Slightly off-topic but does IATI give a ‘lifespan’ estimate when new version of the standard are created i.e. with an operating system, updates are guaranteed for X number of years? It seems like it might be helpful/standard practice to say with new version that they will not be depreciated (dropped from the registry/core tools) for X years, or until X date?
@stevieflow @andylolz thanks for clarifying. I was really thinking of this scenario - older activities that are poorer quality within the same datafile as activities of good quality, but I didn’t express it well!! So just thinking about Andy’s suggestion - how would it work for AidStream users.
Aidstream users (who are using the full version) should click on the button to upgrade to version 2.03 and then continue to add in their data for the current activities. If they have older, closed activities on AidStream that are poor quality (data missing/incomplete), then they can convert them to draft activities in AidStream by editing them. This means that when they publish the datafile, only the current activities will show up in a datafile that is tagged as iati-activities version=“2.03”.

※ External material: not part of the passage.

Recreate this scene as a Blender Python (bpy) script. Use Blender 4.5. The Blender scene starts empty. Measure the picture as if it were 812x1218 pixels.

This 2.03 datafile should (if no other issues) get pulled through to the new database without the older activities, which will no longer be publicly available. This should not therefore impact their funding (because the current activities are published) but will shorten their track record.
Then if an organisation has extra resources, they can go back and fix the older files if they want to show a longer track record.
For organisations with a smaller amount of activities, this will be feasible to do.For organisations that use AidStream to publish many activities,for multiple donors, it’s going to be a headache, so the more time and warning you can give, the better.
Unfortunately, as soon as funders link an open, public good like IATI to withdrawing funding which an organisation receives to run their programmes (which vulnerable people depend on) it gets a lot more complicated than just excluding data and teliing organisations to update it as and when.